UNE SITUATION À RELATIVISER
Si au niveau national, la hausse des défaillances d’entreprises atteint 6,8 %, Altares précise que les données trimestrielles ont été altérées par les chiffres de la Réunion. En effet, la procédure de redressement judiciaire concernant la société Gesdom, spécialisée dans la commercialisation de produits de défiscalisation dans les Dom-Tom, a été étendue à 350 de ses filiales qui ne percevaient pas de revenus. Hormis ce cas particulier de la Réunion, la région Grand Est est également dans le rouge, avec 949 procédures ouvertes au cours de l’été 2018 (en hausse de 16 %), le plus mauvais chiffre depuis 2014, année de pic des défaillances. Si la Corse (+ 33 %), la Normandie (+ 13 %) et les Hauts-de-France (+ 11 %) connaissent une aggravation nette de leur situation, celle-ci est à relativiser par rapport à un été 2017 qui avait été particulièrement favorable. À l’inverse, les régions Provence-Alpes-Côte d’Azur, Pays-de-la-Loire et Auvergne-Rhône-Alpes affichent un niveau de défaillances au plus bas, depuis 2006 pour la première (- 11%) et 2007, pour les deux suivantes (- 5 %).
DUR ÉTÉ POUR LES TAXIS
La morosité entrepreneuriale pèse sur de nombreux secteurs. Les transports sont particulièrement touchés, notamment le fret interurbain routier dont le nombre de défaillances d’entreprises a augmenté de 17 % au troisième trimestre de l’année. Mais c’est pour les chauffeurs de taxi que l’été fut le plus violent : «la sinistralité des taxis continue de battre des records avec 107 défaillances (+ 45 %) ce troisième trimestre», constate Altares. Impacté par le recul des mises en chantier dans le neuf, le secteur de la construction a aussi vu sa tendance baissière des défaillances stoppée brutalement. Avec pas moins de 2 757 procédures, la sinistralité progresse de 2,7 %, contre une baisse de 11 %, un an auparavant. En revanche, le commerce, second poste de défaillances, se stabilise à nouveau avec l’habillement encore bien orienté (- 11 %) ou le soin à la personne et optique (- 16 %).

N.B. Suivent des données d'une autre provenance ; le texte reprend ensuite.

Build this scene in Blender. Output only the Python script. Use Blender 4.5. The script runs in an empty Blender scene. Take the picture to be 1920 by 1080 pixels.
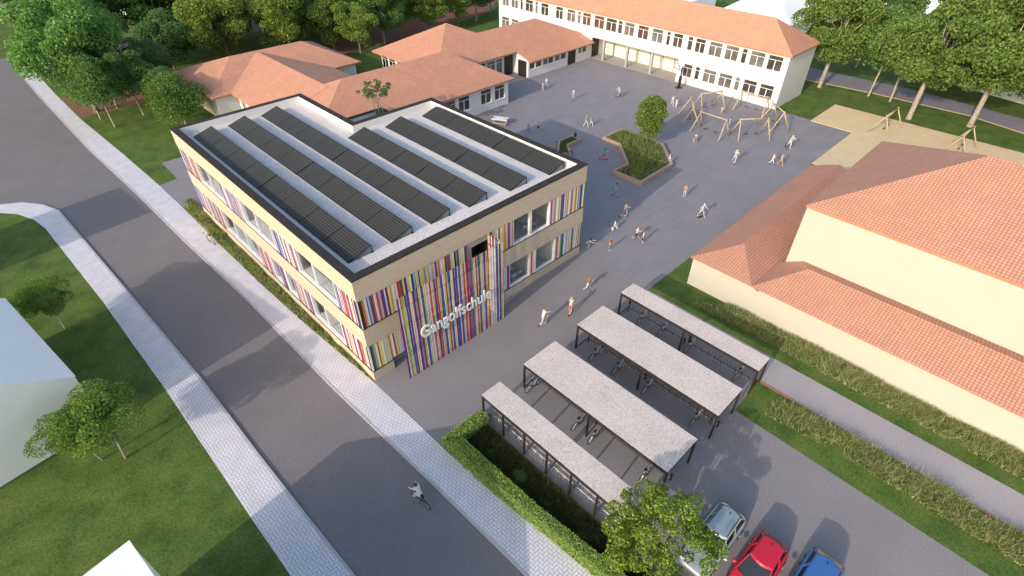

LES SOUS-TRAITANTS SOUFFRENT DES DÉLAIS DE PAIEMENT
Selon le directeur des d’études d’Altares, une grande partie des PME qui ont connu des défaillances cet été avaient profité pendant la dernière décennie d’un ensemble de mesures visant à les faire vivre artificiellement, suite à la crise de 2008. Mais le manque d’investissements et de stratégies a sonné le glas pour ces dernières. «Le paradoxe, c’est que certaines de ces entreprises ont, malgré tout, encore des clients et disposent encore d’un carnet de commandes, mais l’obsolescence de leur appareil de production fait qu’elles n’arrivent pas à répondre à la demande», commente Thierry Millon dans le quotidien économique Les Echos. À cela, il faut ajouter le problème des délais de paiement qui témoignent du déséquilibre dans les relations commerciales entre les sous-traitants et les grands groupes. «Le petit fournisseur ne mord pas la main du gros client qui le nourrit, mais trop souvent en paye un lourd tribut !», conclut Thierry Millon.